May 15, 2012
Read of the ‘lynching’ of eleven people in six incidents reported in Kenya’s newspapers over the last month. These are not all the killings by mob ‘justice’ that have been reported over that time and many others go unreported.
Just take a few minutes to read of the ‘lynching’ of eleven people in six incidents reported in Kenya’s newspapers over the last month, before those who died pass forever into oblivion, and then consider the implications of the manner in which they died. These are not all the killings by mob ‘justice’ that have been reported over that time and many others go unreported.
Two pastors who were mistaken for robbers were ‘lynched’ at Jomvu in Changamwe District; an alleged mugger was beaten to death last week in Meru.
Two suspected thieves, one a preacher, the other a doctor, were killed by a mob in Jitoni village, Mombasa.
Another mob killed an airport worker in Embakasi after a woman falsely raised the alarm claiming he was a thief (he was in fact her lover and they had had a disagreement).
Two murder suspects were killed in Athiru division, Igembe South district, as they were being taken by a mob to the local chief’s camp.
Over in Igembe North District a 67 year-old man was stoned to death on suspicion of defiling a minor.
In Burinda village, Busia County, a man suspected of stealing a boda boda motorcycle was stoned to death by angry villagers.
And two late-teenage young men were put to death by a mob at Mutunyi trading centre in Buuri District, Meru, for attempting to hijack a matatu.
Now consider.
Three of those killed were definitely not guilty of any great crime, they were just falsely identified as criminals either by accident or design.
Two were certainly guilty of a crime but they had not been apprehended by the police, they had not been charged and they had not been found guilty in a court of law.
The others were all ‘suspects’ but no evidence was brought against them and they too were not afforded justice through the due process of law.
We can put down this mob mentality that leads to so many deaths in Kenya every year to ignorance, or the failure of the police to protect the people but all the same it is still murder.
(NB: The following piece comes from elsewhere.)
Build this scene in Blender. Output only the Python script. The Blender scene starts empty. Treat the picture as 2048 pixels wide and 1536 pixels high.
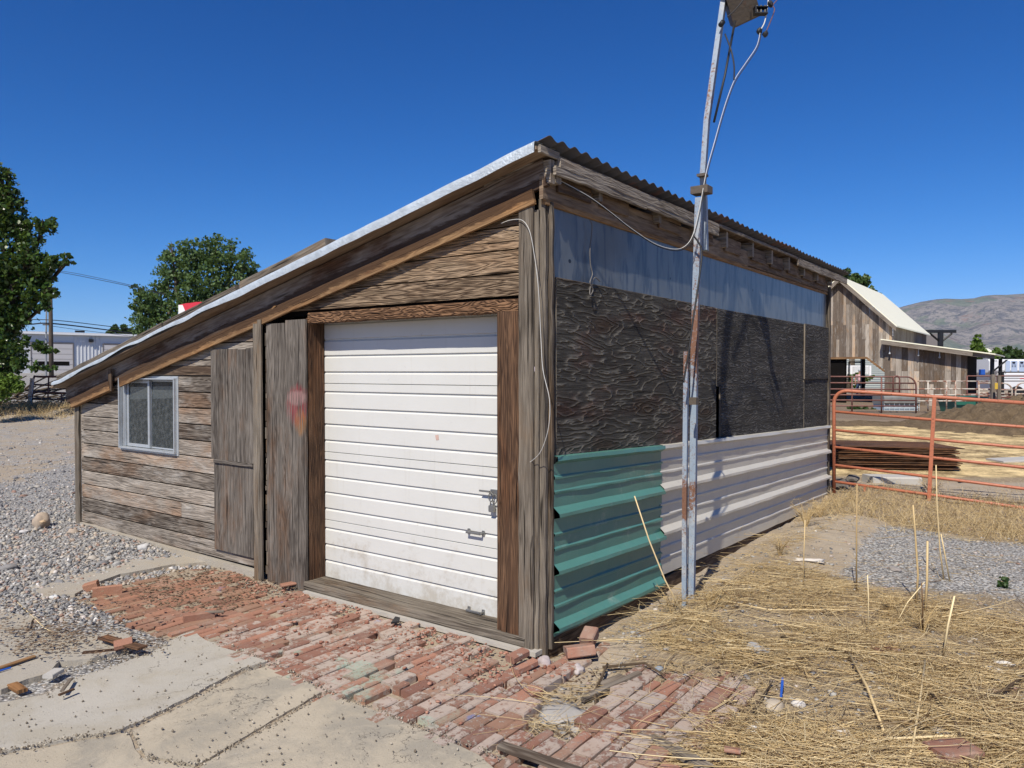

We can comfort ourselves too that the mob killings are the work of the common people, not us sophisticated types here in Kenya’s capital city.
Now think however, of how often you have read in a learned article in a national newspaper that so-and-so who has been charged, or even just ‘adversely mentioned’, must now prove himself or herself innocent. The truth is, of course, that the burden of proof is on the prosecution to show ‘beyond reasonable doubt’ that the alleged wrongdoer is guilty. Unless and until that is done the suspect is innocent under law, natural justice and our country’s constitution.
On our streets, through the columns of our newspapers and the pronouncements of politicians and civil society activists, there is altogether far too much mob injustice taking place in Kenya.